Mieszkańcy nie chcą słyszeć o lesie

– Mieszkańcy czują się pokrzywdzeni i zagrożeni. Jedynym ich majątkiem jest kawałek ziemi, który mają jako ojcowiznę. To jest z dziada pradziada przynależne do ich rodzin. W większości są to ludzie, którzy tam żyją od dawna: niewielu jest mieszkańców, którzy tam przypłynęli w późniejszych latach – mówiła Teodozja Maliszewska.

Już podczas styczniowej dyskusji publicznej właściciele nieruchomości nie kryli oburzenia. Profesor z Akademii Górniczo-Hutniczej zwracał wówczas uwagę na fakt, że władze Krakowa chcą przeznaczyć ich tereny pod lasy, a tymczasem trzy metry dalej, w Bibicach, na terenie gminy Zielonki można stawiać domy. – Już na etapie studium nie zgadzaliśmy się na zalesienie tego terenu. Nikt tego nie uwzględnił. Tam są tereny rolnicze, które są uprawiane i nie leżą odłogiem. Nie mamy zamiaru się ich pozbywać ani zalesiać – mówiła jedna z mieszkanek północy Krakowa.

Elżbieta Szczepińska, dyrektorka magistrackiego wydziału planowania przestrzennego starała się wówczas tłumaczyć, że dokument jedynie dopuszcza możliwość zalesień, a nie jest to obowiązek. Tereny dalej miałyby pozostać rolne.

Ludzie nie ufają radnym

Radny PO Grzegorz Stawowy podczas środowej sesji rady miasta mówił, że ludzie, którzy nie znają się na planowaniu przestrzennym, nie rozumieją subtelnych różnic między możliwością a koniecznością zalesienia. Zaapelował do radnych, aby poparli ich projekt w sprawie odstąpienia od sporządzania planu. – Ludzie nam nie ufają, w związku z tym lepiej jest dla przejrzystości sprawy, dla spokoju tych ludzi, odstąpić od planu – podkreślił.

– Od lat 90. nauczyliśmy się już szanować prywatną własność i szanujmy ją dalej. Nie można z mieszkańców robić sobie jakiegoś totolotka: „to ci damy, tamtego ci nie damy”. To jest prywatna własność, nie ma tam dużych gospodarstw, a tylko działki liczące po 30, 40, 50 czy 60 arów. Są inne miejsca pod zalesienie. Jestem bardzo rozgoryczona, że musimy tak walczyć o uszanowanie praw tych mieszkańców – mówiła Teodozja Maliszewska.

Inni chcą lasu

Podczas sesji oburzenia nie krył radny Łukasz Maślona z Krakowa dla Mieszkańców. – Teraz są to tereny rolne, ale przecież to jako rada miasta podjęliśmy uchwałę w sprawie przyjęcia programu zalesiania Krakowa. Rozumiem, że teraz naszą intencją nie powinno być to, że ten dokument będzie miał tyle wspólnego z lasem, że został wydrukowany na papierze z drewna pochodzącego z lasu, tylko o to, aby realnie zwiększyć teren powierzchni zielonej Krakowa – podkreślił.

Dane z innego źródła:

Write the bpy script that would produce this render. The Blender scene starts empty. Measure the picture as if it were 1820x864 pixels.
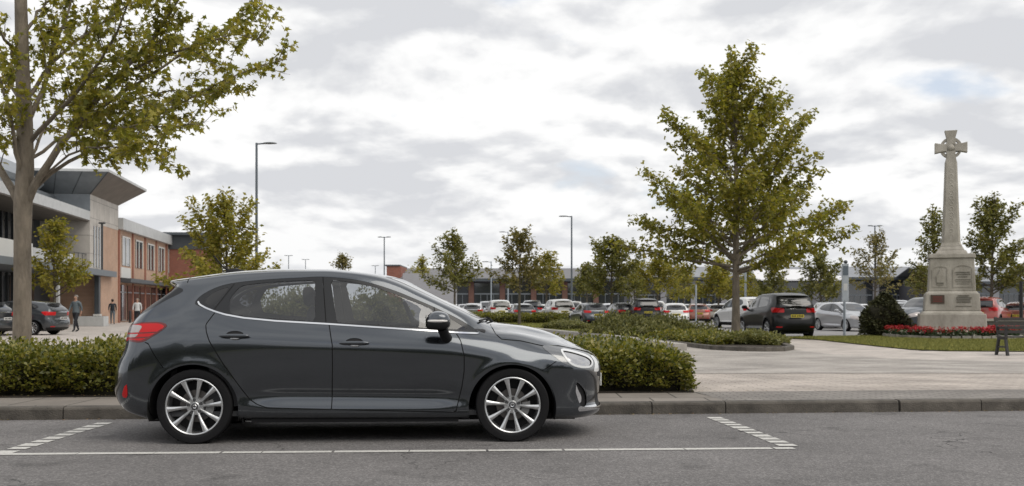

– Nie jesteśmy za tym, aby program zalesiania „zakopać” i posiać na nim trawę, żeby nigdy nie wyszedł spod ziemi – odpowiadał Grzegorz Stawowy. Zapowiedział, że na następną sesję będzie chciał przedstawić pomysł dotyczący zagospodarowania działek dużych podmiotów prawnych pod las.